Quando poi scomparve l’incubo comunista, e quando le iniziative di Berlusconi e di Fini dettero vita a una destra accettabile, possibile attrice di una alternanza senza guerra civile, venne il momento di riprendere l’ipotesi dell’alternanza, e dunque il maggioritario. Cominciò allora la lunga, estenuante, estenuata stagione delle riforme costituzionali. Il proporzionalismo puro parve scomparire, relitto del passato. Un sistema maggioritario a doppio turno fu introdotto nelle elezioni municipali, e funzionò bene e stabilmente, e tutt’ora funziona, a sottolineare il fatto che negli enti locali fronti e fazioni non si scontrano su temi identitari forti e divisivi (la politica estera, ad esempio, le grandi linee della politica fiscale…). Perciò quando Matteo Renzi volle portare il sistema su piano nazionale, parlò di “sindaco d’Italia”.

Il bipolarismo diventò senso comune, ispirò progetti di riforma e leggi elettorali, dove però il maggioritario non potendo funzionare lo si mescolò col proporzionale, con un fritto misto all’italiana che “proporzionalizzò il maggioritario”. Effettivamente la sera delle elezioni si seppe quale coalizione raffazzonata all'uopo aveva vinto, salvo poi a sfasciarsi poco dopo.

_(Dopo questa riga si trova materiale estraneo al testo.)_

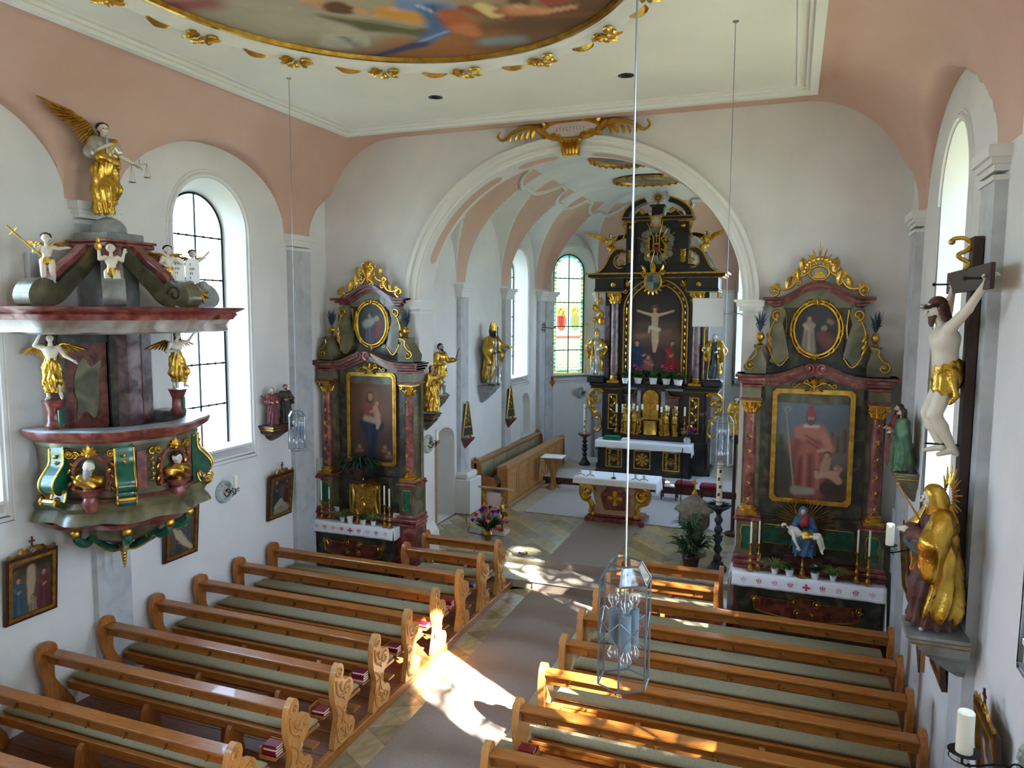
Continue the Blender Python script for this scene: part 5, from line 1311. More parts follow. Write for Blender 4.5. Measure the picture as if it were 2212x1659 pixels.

Poi entrarono in campo terze e quarte forze non più classificabili, si tornò a tessere alleanze e delineare astute consociazioni. E venne il tempo di riproporre il proporzionale puro, come accade oggi, quando una eventuale vittoria della coalizione sovranista in un sistema maggioritario rischierebbe di ripresentare, se non il “totalitarismo” di cui parlava Calamandrei, se non la “guerra civile” di cui parlava Lijphart, una pur sempre minacciosa “dittatura della maggioranza”.